The LNG supply chain can be divided into four phases: production, liquefaction, transportation and regasification. Production would deserve an in-depth analysis, because it affects the drilling phase, a much criticized practice, although no strong arguments have been offered in this regard. Remember that, we are talking about extracting gas, not oil, and the environmental impacts of extraction platforms are quite different. In Italy, we have the Adriatic LNG terminal, fueled by the largest gas field in the world, not associated with oil, located off the coast of Qatar, called North Field. NG at atmospheric pressure and temperatures is in a gaseous state, and for the terrestrial transport it is adopted a pipeline network. This procedure, though convenient and cheaper in the long term, has disadvantages: gas has to pass for some compression stations, in order to maintain a good transportation speed, with consequent expenditure of energy, and the pipeline network does not grant a capillary cover of all territories. The idea is to proceed to its cooling to -162°C, resulting in liquefaction, reducing its specific volume by 600 times. Then, every kg of gas, will occupy a volume 600 times lower than that which would have in the conditions of pressure and atmospheric temperature. Liquefaction plants behave as normal cryogenic refrigeration systems and are organized with more units in parallel, called trains. Each unit processes a gas portion. In the liquefaction trains, the pure gas is first treated to remove water, propane, heavier hydrocarbons and all of those impurities that may create malfunction, or solidify at low temperatures. The LNG is then pumped into storage tanks before being loaded on special tankers.
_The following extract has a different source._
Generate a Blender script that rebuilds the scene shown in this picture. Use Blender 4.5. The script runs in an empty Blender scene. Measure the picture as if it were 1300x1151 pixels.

The LNG travels at a constant temperature and atmospheric pressure in special tankers, designed and built according to strict safety standards. The critical step is to maintain at appropriate levels its temperature during transportation, to ensure that the gas remains in the liquid state. This means that it is necessary to reduce, as much as possible, the thermal exchanges with the external environment. This result is obtained not only adopting appropriate materials and insulation for tanks, but also realizing them with a spherical shape, since it is well known that with equal volume the sphere is the solid that presents the lower surface area. The LNG industry has linked the gas fields scattered around the world, often far away and difficult to reach, to countries with the need of new sources of supply. The transport of LNG by ship makes available these energy resources in places that otherwise, would be almost unattainable, without facing significant economic and infrastructural efforts. In Italy, Sardinia case is a good example. The region is cut off from the network of natural gas. However, the works for the construction of a filling station of LNG in Oristano harbor started. The project includes six cryogenic tanks with total capacity of 9000 cubic meters. I t will be fueled by LNG carriers, creating an important reference point in the Mediterranean sea. The LNG will serve industries, civil users, but the aim is to use it in heavy vehicle transport and marine carriers. The key element of this phase is the re-gasification terminal. When LNG carriers come to the reference terminal, the liquefied natural gas is discharged from the ships and stored, always at a temperature of -162°C and at atmospheric pressure, in special tanks. After its heating in a controlled manner, the LNG returns to the gaseous state. This heating phase can be realized in different ways, depending on the technological level of the terminal. Heat exchangers can use marine water at environmental temperature, or in some cases, like Adriatic LNG, waste heat can be recovered from turbines, to heat the natural gas. At the end of this process that determines a natural expansion, the gas is fed into the national grid through a pipeline.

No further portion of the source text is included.